Mit tschekistischem Gruß, die Stasi!

■ Dokumente der Staatssicherheit aus dem Bezirk Potsdam vom letzten Jahr veröffentlicht BUCHBESPRECHUNG

Berlin (taz) — Wir kennen sie nicht, die Aufzeichnungen des westdeutschen Bundesnachrichtendienstes und des Verfassungsschutzes. Wir wissen nicht genau, wer alles und mit welchen Kriterien als „feindlich-negativ“ für das Bestehen des BRD- Staates eingestuft wird. Aber wir wissen, daß jede Staatsmacht der Welt sich auch auf Geheimdienste stützt, deren Operationen den Regierten oft nur durch spektakuläre Pannen bekannt werden; ein endloser Spielraum für Ängste, Spekulation und Vertuschung.

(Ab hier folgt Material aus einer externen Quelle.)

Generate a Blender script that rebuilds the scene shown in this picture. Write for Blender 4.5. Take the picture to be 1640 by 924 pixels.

Um so mehr Gewicht bekommen verläßliche Quellen und Dokumente über die Abeitsweise, Ziele und das Selbstverständnis eines Geheimdienstes. Solche legt die Edition Babelturm Potsdam jetzt der Öffentlichkeit vor. Am letzten Tag der völkerrechtlichen Existenz der DDR stellen Reinhard Meinel und Thomas Wernicke im ehemaligen Untersuchungsgefängnis der Stasi in Potsdam der Presse ihre Dokumentation vor: „Mit tschekistischem Gruß. Berichte der Bezirksverwaltung Potsdam 1989“ (DM 18.—, Auslieferung: VAH Berlin 30)

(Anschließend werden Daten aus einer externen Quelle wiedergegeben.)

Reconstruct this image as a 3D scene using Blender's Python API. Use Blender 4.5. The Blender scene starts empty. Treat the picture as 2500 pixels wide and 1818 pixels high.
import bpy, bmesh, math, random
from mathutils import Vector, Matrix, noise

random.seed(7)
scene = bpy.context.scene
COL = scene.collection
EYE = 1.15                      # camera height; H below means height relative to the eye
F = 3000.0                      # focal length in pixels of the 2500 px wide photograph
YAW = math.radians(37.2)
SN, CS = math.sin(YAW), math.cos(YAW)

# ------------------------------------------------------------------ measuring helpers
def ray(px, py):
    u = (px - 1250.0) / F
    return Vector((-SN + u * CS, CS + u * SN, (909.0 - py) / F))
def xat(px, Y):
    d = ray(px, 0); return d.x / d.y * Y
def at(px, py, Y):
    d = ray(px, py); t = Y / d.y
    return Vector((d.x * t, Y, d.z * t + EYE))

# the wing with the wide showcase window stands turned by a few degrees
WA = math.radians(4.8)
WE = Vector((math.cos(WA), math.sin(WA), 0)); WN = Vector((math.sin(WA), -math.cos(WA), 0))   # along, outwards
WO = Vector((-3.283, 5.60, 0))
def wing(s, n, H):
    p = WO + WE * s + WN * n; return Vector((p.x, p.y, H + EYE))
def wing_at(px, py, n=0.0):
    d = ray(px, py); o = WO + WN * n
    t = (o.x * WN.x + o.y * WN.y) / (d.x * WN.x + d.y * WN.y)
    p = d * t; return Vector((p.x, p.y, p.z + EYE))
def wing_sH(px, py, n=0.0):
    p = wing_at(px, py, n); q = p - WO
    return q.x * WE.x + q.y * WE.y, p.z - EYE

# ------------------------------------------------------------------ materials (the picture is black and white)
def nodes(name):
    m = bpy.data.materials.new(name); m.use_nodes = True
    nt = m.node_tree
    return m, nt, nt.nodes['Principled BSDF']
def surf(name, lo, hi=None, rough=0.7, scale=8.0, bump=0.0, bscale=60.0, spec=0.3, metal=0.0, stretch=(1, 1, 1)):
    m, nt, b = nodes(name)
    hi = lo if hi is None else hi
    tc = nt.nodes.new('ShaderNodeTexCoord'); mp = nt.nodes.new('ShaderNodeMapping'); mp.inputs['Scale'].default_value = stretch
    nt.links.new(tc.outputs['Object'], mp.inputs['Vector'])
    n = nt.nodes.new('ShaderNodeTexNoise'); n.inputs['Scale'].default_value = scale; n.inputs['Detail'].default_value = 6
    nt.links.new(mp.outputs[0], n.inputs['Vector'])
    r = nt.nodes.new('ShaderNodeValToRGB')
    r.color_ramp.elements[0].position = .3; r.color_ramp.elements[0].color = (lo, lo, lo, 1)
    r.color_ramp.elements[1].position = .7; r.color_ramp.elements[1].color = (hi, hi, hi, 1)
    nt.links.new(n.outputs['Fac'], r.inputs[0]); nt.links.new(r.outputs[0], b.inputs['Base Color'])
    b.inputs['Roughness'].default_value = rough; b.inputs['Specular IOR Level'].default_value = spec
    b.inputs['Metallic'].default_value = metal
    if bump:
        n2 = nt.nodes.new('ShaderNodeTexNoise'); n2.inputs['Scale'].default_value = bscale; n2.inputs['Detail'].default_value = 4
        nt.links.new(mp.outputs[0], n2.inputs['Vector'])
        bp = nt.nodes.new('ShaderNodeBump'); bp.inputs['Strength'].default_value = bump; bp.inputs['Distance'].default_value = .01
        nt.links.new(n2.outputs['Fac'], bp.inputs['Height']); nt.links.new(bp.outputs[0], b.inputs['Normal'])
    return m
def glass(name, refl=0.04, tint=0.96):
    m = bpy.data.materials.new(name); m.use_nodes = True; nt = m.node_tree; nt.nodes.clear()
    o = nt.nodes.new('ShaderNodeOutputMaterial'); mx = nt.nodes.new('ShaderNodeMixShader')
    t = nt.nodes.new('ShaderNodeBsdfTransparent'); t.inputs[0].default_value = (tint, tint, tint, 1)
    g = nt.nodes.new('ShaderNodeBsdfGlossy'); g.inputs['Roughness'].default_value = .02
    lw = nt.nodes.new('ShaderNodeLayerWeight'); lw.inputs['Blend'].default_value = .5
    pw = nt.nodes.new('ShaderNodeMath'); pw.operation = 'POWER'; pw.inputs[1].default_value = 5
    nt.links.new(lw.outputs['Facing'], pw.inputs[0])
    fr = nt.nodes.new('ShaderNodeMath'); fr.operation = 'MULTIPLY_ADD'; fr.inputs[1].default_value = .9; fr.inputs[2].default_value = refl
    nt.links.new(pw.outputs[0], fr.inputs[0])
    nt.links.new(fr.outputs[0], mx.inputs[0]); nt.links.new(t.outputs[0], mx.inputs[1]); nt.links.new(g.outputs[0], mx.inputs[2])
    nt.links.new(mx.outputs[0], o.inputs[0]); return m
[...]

Die Publikation ist von Anfang bis Ende eine Frucht der Arbeit von Bürgerbewegungen des „Aufbruchs 89“. Es waren u.a. die Herausgeber, die als Mitglieder des Neuen Forums die ersten großen Demonstrationen der Bevölkerung mit organisierten. Auch ihre Namen finden sich als Bespitzelte in den veröffentlichten Akten der Bezirksverwaltung Potsdam des Ministeriums für Staatssicherheit. Aber es sind auch die Herausgeber, die nach der Erstürmung der Stasi durch die Bevölkerung die Zähigkeit und Wachheit besessen haben, die Dinge im Auge zu behalten, bevor sie in anderen, undurchschaubaren Machtkanälen wieder verschwinden. In ihrer aufschlußreichen Einleitung beschreiben sie die Umstände und Schwierigkeiten, wirklich Zugang zu den Dokumenten zu bekommen, und begründen ihre Auswahl sowie den Umgang mit schutzwürdigen Daten. Schließlich hat das Neue Forum Berlin dem Potsdamer Verlag bei der Realisierung des Projekts als Kreditgeber Pate gestanden.

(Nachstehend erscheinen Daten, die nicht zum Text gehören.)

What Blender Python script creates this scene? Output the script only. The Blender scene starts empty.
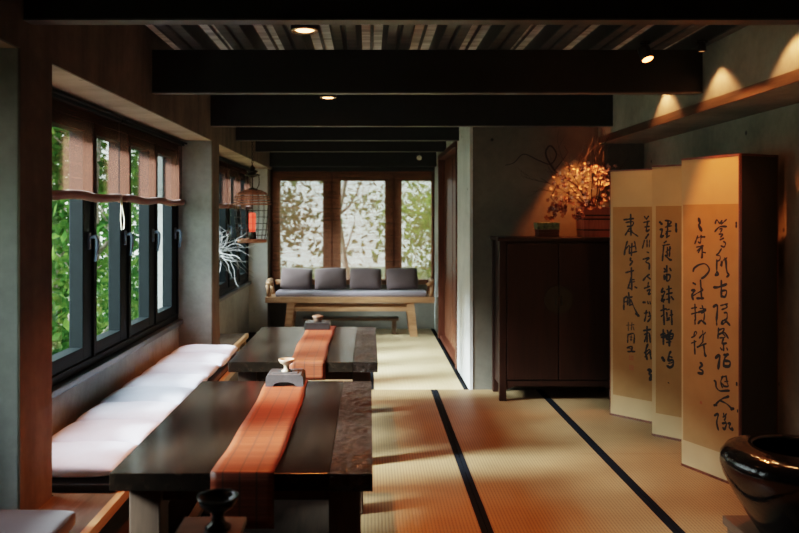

Das Buch enthält 59 Dokumente aus der Zeit von Februar 89 („Politisch-ideologische Diversion und feindlich-negative Kräfte“) bis Dezember 1989 („Hinweise zur Aktenvernichtung“). Es ist ein Lehrstück ohnegleichen, nachzulesen, wie sich die soziale Bewegung in der DDR des Jahres 1989, die soviel Publizität erfahren hat, in der trostlosen, aber auch heimtückischen Sprache und Bespitzelung des Geheimdienstapparats ausnimmt. So mag diejenigen, die sich vor einem Jahr mit den aufkeimenden Bürgerbewegungen in der DDR verbunden fühlten, vielleicht ein Schauer überlaufen, wenn sie jetzt lesen, (Dokument 31) wie am 13.September in den Akten der Staatssicherheit der Potsdamer Verwaltung das Gründungstreffen des Neuen Forums „bei der operativ hinlänglich bekannten Katja Havemann“ festgehalten ist und welche Personen in Potsdam folglich besonders zu observieren sind...

Der Versuch, den Bürgern in der DDR die Stasi-Dokumente aus der Hand zu schlagen, im Namen einer anderen Staatsräson, ist noch nicht beendet. Vor diesem Hintergrund sind solche Veröffentlichungen notwendig, um den BürgerInnen der DDR die Auseinandersetzung mit ihrer Geschichte zu ermöglichen.